With $3.8 million from the U.S. Department of Homeland Security, researchers have developed a way to detect nuclear and fissionable materials, the building blocks of atomic bombs, researchers said.

The researchers said they fear terrorists could smuggle materials to construct atomic bombs inside harmless-looking cargo containers, which are shipped on freighters throughout the world everyday.

"The amount of material that you need to create a weapon is about the size of a softball," said UC Berkeley nuclear engineering professor Stanley Prussin. "The problem we're trying to solve is how to find that inside a 20- to 40-foot long container."

Prussin said the potential damage of just a small atomic blast could be devastating.

"Consider what could happen in the aftermath with the country," Prussin said. "It has the potential of tearing apart the country."

In the past, security experts have tried to tackle the problem with traditional X-ray machines, but cargos are too dense and atomic particles could evade detection, Prussin said.

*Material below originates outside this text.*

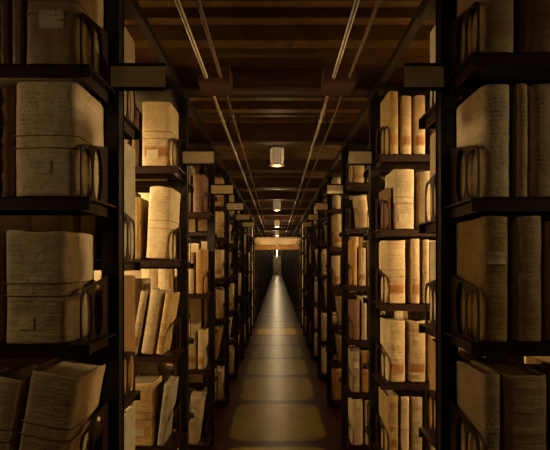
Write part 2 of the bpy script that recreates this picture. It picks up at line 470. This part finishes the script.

The team of nearly 20 researchers got to work after the Sept. 11, 2001 attacks, which many said inspired them to act.

"It started with emotional anger," said Lawrence Livermore nuclear physicist Dennis Slaughter. "We are motivated by the notion that even if it's just one bomb found in a decade, it's worth it."

Slaughter immediately began to look for ways to detect the virtually invisible fissionable materials, working with his other physicists on weekends and nights.

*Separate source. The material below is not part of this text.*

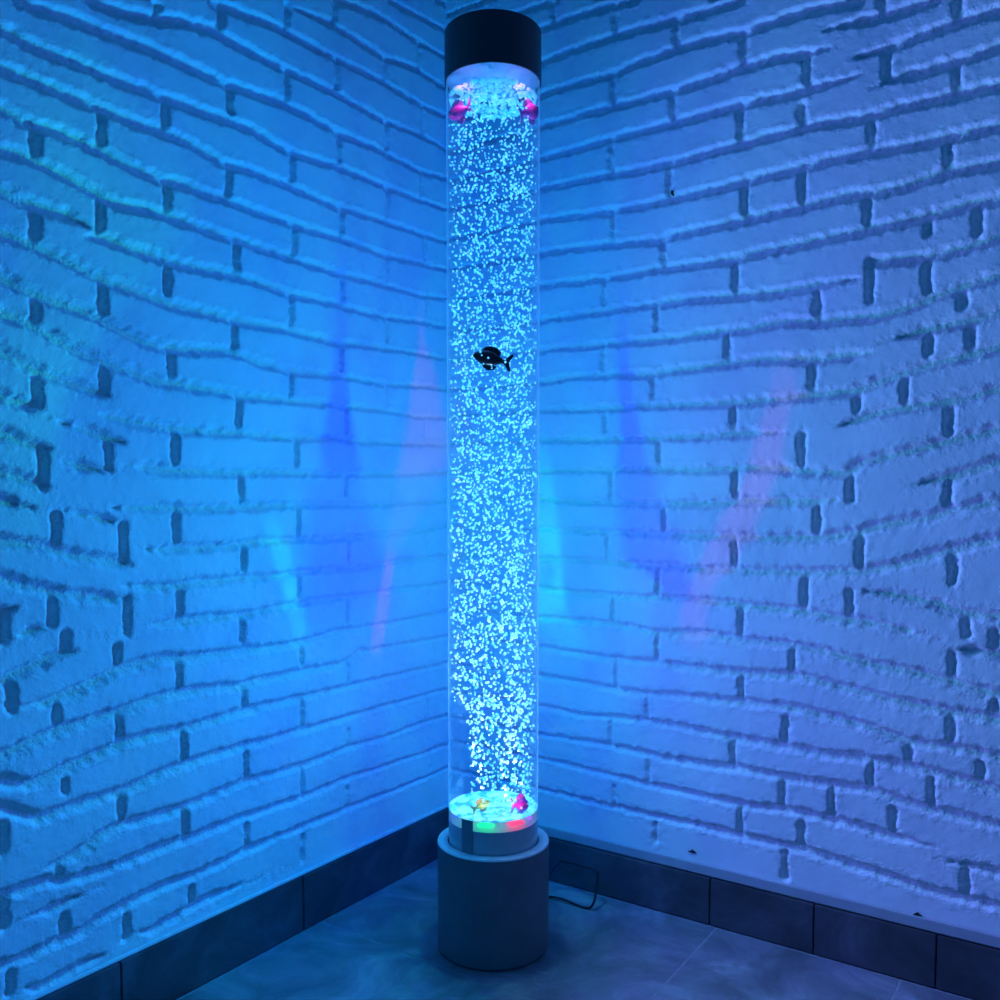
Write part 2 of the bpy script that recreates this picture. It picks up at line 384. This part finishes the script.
# floor: slate tiles on a grout bed
fa = uw(on_floor(320, 921)); fb = uw(on_floor(709, 936)); fc = uw(on_floor(811, 972))
print('SEAMS', fa, fb, fc, 'HB', HB_L, HB_R, 'ZC', ZC, 'COR', COR, 'sL', sL, 'sR', sR)
bm = bmesh.new(); g = .0013
box_uw(bm, 0, 2.2, 0, 2.2, -.03, -.0003, 0)
us = sorted([fa[0]+.6*k for k in range(-1, 4)]); ws = [0, fb[1], fb[1]+.30, fb[1]+.9, fb[1]+1.5, 2.2]
us = [TB+.0002]+[u for u in us if .02 < u < 2.2]+[2.2]; ws[0] = TB+.0002
gi = 1
fbm = bmesh.new()
for i, (a, b) in enumerate(zip(us, us[1:])):
    for c, d in zip(ws, ws[1:]):
        box_uw(fbm, a+g, b-g, c+g, d-g, -.02, 0, .0008)
floor = setp(from_bm('floor', fbm, SLATE_F, None, True, 30), kind='structure')
bed = from_bm('floor_grout', bm, GROUT, floor, False)

# small dark holes in the plaster low on the right wall, and the dark nick in a joint
def chip(pts):
    bm = bmesh.new(); top = []; bot = []
    for x, y in pts:
        u, z = on_wall(x, y, 'r'); p = COR+dR*u
        top.append(bm.verts.new((p[0]+nR[0]*.0016, p[1]+nR[1]*.0016, z))); bot.append(bm.verts.new((p[0]-nR[0]*.006, p[1]-nR[1]*.006, z)))
    bm.faces.new(top); bm.faces.new(bot[::-1]); k = len(top)
    for i in range(k): bm.faces.new((top[i], bot[i], bot[(i+1)%k], top[(i+1)%k]))
    from_bm('wall_hole', bm, DARK, wr, False)
chip([(688,851),(691,850.5),(692.5,849),(693.5,850.6),(696,852),(695.5,853),(691,852)])
chip([(913,914.5),(916,913),(917.5,912.3),(919,914),(921.5,916),(918,915.6)])
chip([(671,194),(671.3,191),(673,190.5),(673.4,193),(672.6,195.5)])

# ------------------------------------------------------------------ the lamp
lamp = empty('bubble_tube_lamp', (AX[0], AX[1], 0))
setp(lamp, label='tall glowing blue bubble tube lamp with black cap and round black base in the corner', category='lamp')
CAPM = simple('matte_black_cap', (.026,.027,.032), .4, noise=.08, scale=25)
BLACK = simple('matte_black_shell', (.17,.175,.19), .38, noise=.08, scale=25)
RIM = simple('brushed_rim', (.9,.9,.91), .35, 0, noise=.06, scale=60)
FOOTM = simple('grey_acrylic_foot', (.5,.51,.53), .3, noise=.05, scale=30, coat=.4)
SEAM = simple('dark_seam_strip', (.24,.25,.28), .4, noise=.05)
zf = lambda y, r=R: z_at(y, D-r)
Z_RIM = z_at(860.6, D-.0935); Z_PLATE = zf(822.5); Z_FOOT = Z_RIM-.01
Z_SURF = zf(76.0); Z_CAPB = zf(62.0, .077); Z_CAPT = zf(8.6, .077)
print('Z', Z_RIM, Z_PLATE, Z_SURF, Z_CAPB, Z_CAPT)
RB = .0935
bm = bmesh.new(); lathe(bm, [(RB-.004,.0),(RB,.004),(RB,Z_RIM-.003),(RB-.006,Z_RIM-.003),(RB-.006,.004),(RB-.004,.004)], closed=True); from_bm('base_housing', bm, BLACK, lamp)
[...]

But after just a few months, Slaughter quit his job to devote his career to finding a way to detect atomic bombs.

The team of researchers is preparing to begin testing of a laboratory prototype this month, which Slaughter hopes will be put to use in ports across the country in three years.

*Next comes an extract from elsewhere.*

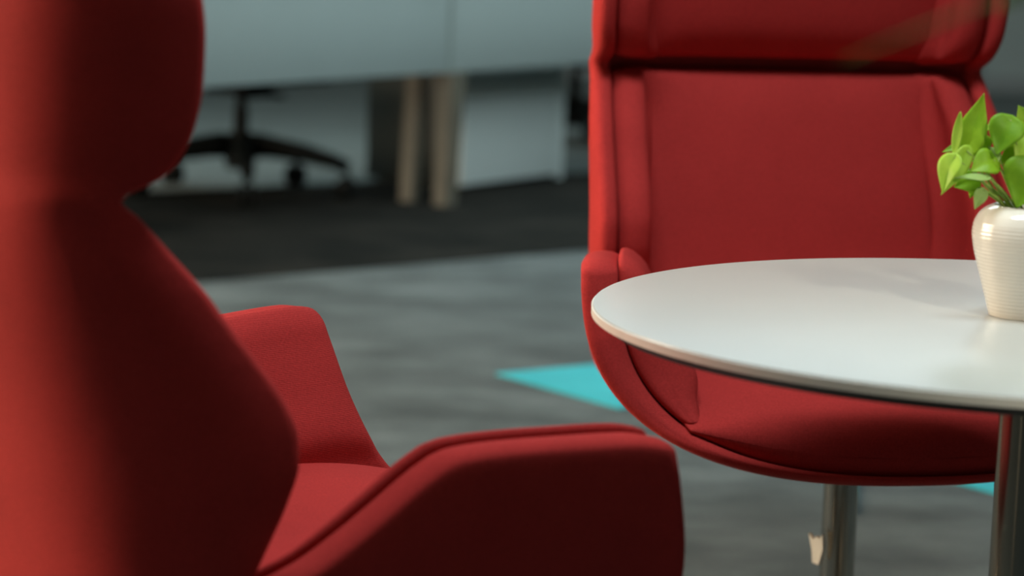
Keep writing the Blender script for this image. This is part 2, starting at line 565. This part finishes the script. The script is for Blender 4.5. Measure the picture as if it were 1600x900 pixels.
def make_chair(label, loc, rz, group):
    root = thing('wing_armchair', label, 'armchair', loc, rz, group)
    tipw = lambda z: interp(YW, z)
    # --- back shell
    zs = lin(0.40, 1.10, 110)
    sh_o = lambda a, z: curve(a, z, 0.0, interp(YB, z) + 0.088 - neck_dip(z), tipw(z) + 0.012)
    sh_i = lambda a, z: curve(a, z, 0.026, interp(YB, z) + 0.062, tipw(z) + 0.012)
    sheet('back_shell', sh_o, sh_i, avals_even(-1, 1, 61), zs, RED, root, 0.012, 0.012)
    # --- lower back: two bolsters and the centre panel
    XP = 0.238
    for sd in (-1, 1):
        def go(a, z):
            return curve(a * sd, z, 0.029, interp(YB, z) + 0.056, tipw(z) + 0.022)

        def gi(a, z):
            t = min(1.0, (0.828 - z) / 0.02)
            return curve(a * sd, z, 0.078, interp(YB, z) + 0.016, tipw(z) + 0.022, 4.6)

        def hi_(a, z):
            return curve(a * sd, z, 0.078, interp(YB, z) + 0.006 - 0.20 * (z - 0.85), tipw(z) + 0.020, 4.6)
        sheet('side_bolster', go, gi, lin(0.60, 1.0, 20), lin(0.43, 0.822, 60), RED, root, 0.012, 0.012, 0.8)
        sheet('headrest_wing', go, hi_, lin(0.60, 1.0, 20), lin(0.856, 1.09, 40), RED, root, 0.013, 0.015, 0.8)

    def pan(z0, z1, name, puff, fwd, lean=0.0):
        def fr(u, z):
            e = max(0.0, 1 - abs(u) ** 5) * max(0.0, 1 - abs((z - (z0 + z1) / 2) / ((z1 - z0) / 2)) ** 6)
            return Vector((u * (XP - 0.008), interp(YB, z) - fwd + 0.010 - puff * e - lean * (z - z0), z))

        def bk(u, z):
            return Vector((u * (XP - 0.008), interp(YB, z) + 0.045, z))
        sheet(name, fr, bk, lin(-1, 1, 31), lin(z0, z1, 40), RED, root, 0.016, 0.016, 0.45)
    pan(0.44, 0.815, 'back_panel', 0.016, 0.0)
    pan(0.863, 1.085, 'headrest_panel', 0.014, 0.012, 0.20)

    # --- seat bucket with arms: a = -1 .. 1 from arm top over the bottom to the other arm top, w = front .. rear
    XA = [(-0.36, 0.450), (-0.22, 0.424), (0.0, 0.362), (0.12, 0.326), (0.20, 0.305), (0.34, 0.270)]
    ZT = [(-0.36, 0.607), (-0.25, 0.607), (-0.222, 0.620), (-0.19, 0.625), (-0.12, 0.622), (-0.07, 0.618), (-0.03, 0.611), (-0.005, 0.594),
          (0.03, 0.561), (0.06, 0.533), (0.10, 0.501), (0.16, 0.471), (0.26, 0.439), (0.34, 0.419)]
    ZB = [(-0.36, 0.362), (-0.30, 0.344), (-0.15, 0.322), (0.15, 0.318), (0.34, 0.345)]
    NB = 2.4

    def bucket(a, w, dx, dz, yf_in=0.0):
        an = min(1.0, abs(a)) * PI / 2
        sx = max(0.0, math.sin(an)) ** (2 / NB)
        h = 1 - max(0.0, math.cos(an)) ** (2 / NB)
        yf = interp([(0, -0.338), (0.15, -0.314), (0.33, -0.274), (0.5, -0.252), (0.7, -0.238), (1.0, -0.216)], h) + yf_in
        y = yf + (0.272 - yf) * w
        zb, zt, xa = interp(ZB, y) + dz, interp(ZT, y), interp(XA, y) - dx
        return Vector((math.copysign(xa * sx, a) if a else 0.0, y, zb + (zt - zb) * h))
    wv = [t ** 1.15 for t in lin(0, 1, 56)]
    av = [math.copysign(abs(t) ** 1.15, t) for t in lin(-0.985, 0.985, 71)]
    sheet('seat_shell', lambda a, w: bucket(a, w, 0, 0), lambda a, w: bucket(a, w, 0.048, 0.010), av, wv, RED, root, 0.014, 0.01, 0.4)
    for sd in (-1, 1):
        def ao(a, w):
            return bucket(a * sd, w, 0.0485, 0.014, 0.002) + Vector((0, 0, 0.006 * abs(a) ** 6))

        def ai(a, w):
            an = a * PI / 2
            h = 1 - max(0.0, math.cos(an)) ** (2 / NB)
            return bucket(a * sd, w, 0.0485 + interp([(0.25, 0.022), (0.36, 0.055), (0.52, 0.082), (0.70, 0.067), (1.0, 0.034)], h), 0.020, 0.006) - Vector((0, 0, 0.020 * abs(a) ** 8))
        sheet('arm_pad', ao, ai, lin(0.53, 0.985, 34), [t * 0.86 for t in lin(0, 1, 40)], RED, root, 0.016, 0.01, 0.6)

    # --- seat cushion
    def s_top(u, w):
        hw = 0.300 - 0.06 * max(0.0, w - 0.3)
        yf = -0.303 + 0.040 * abs(u) ** 2.2
        y = yf + (0.20 - yf) * w
        cr = 0.042 * (1 - abs(u) ** 4.5) * (1 - 0.4 * w)
        drop = 0.044 * max(0.0, 1 - w / 0.36) ** 2
        return Vector((u * hw, y, 0.443 + cr - drop * (1 - 0.7 * abs(u) ** 3) - 0.012 * w))

    def s_bot(u, w):
        p = s_top(u, w)
        return Vector((p.x * 0.97, p.y, 0.356 + 0.058 * abs(u) ** 3))
    sheet('seat_cushion', s_top, s_bot, lin(-1, 1, 41), lin(0, 1, 40), RED, root, 0.042, 0.02, 0.5, nr=8, nt_=8)

    # --- swivel column and foot
    lathe('column', [(0.0, 0.02), (0.0245, 0.02), (0.0245, 0.328), (0.0, 0.328)], CHROME, root, 40, (0.014, 0, 0))
    lathe('seat_plate', [(0.0, 0.298), (0.07, 0.298), (0.075, 0.304), (0.075, 0.330), (0, 0.330)], CHROME, root, 40, (0.014, 0, 0))
    lathe('base', [(0.0, 0.0), (0.235, 0.0), (0.24, 0.004), (0.236, 0.009), (0.06, 0.022), (0.035, 0.03), (0.0, 0.03)], CHROME, root, 64, (0.014, 0, 0))
    return root


chair1 = make_chair('red wing armchair facing the viewer behind the round white table',
                    (0.454, 3.485, 0), 0.212, 'red wing armchairs')
chair2 = dup(chair1, (-0.247, 2.586, 0), 2.082, 'red wing armchair in the left foreground seen from behind')
DZ2 = -0.043
for ch in chair2.children:
    nm = ch.name.split('.')[0]
    if nm in ('base', 'column'):
        continue
    ch.location.z += DZ2
for ch in chair2.children:
    if ch.name.startswith('column'):
        ch.scale.z = (0.328 + DZ2) / 0.328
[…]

The detector will fire a beam of neutrons into the cargo containers to detect the high energy gamma rays that are emitted by the enriched particles that make up atomic bombs.

Prussin said although this new method to detect atomic particles is not the only way to sense an atomic bomb, it is the only current practical and cheap way that can be reproduced at a large scale.

Although the testing has only been done at a small scale, the scanner must be nearly free of errors-the government will not allow more than one false detection per 1,000 scans, Slaughter said.

Slaughter and his team said they hope to finish testing within the next two years and find a commercial partner to produce the scanners.

Prussin said having at least two scanners at most ports could be a reality by 2007.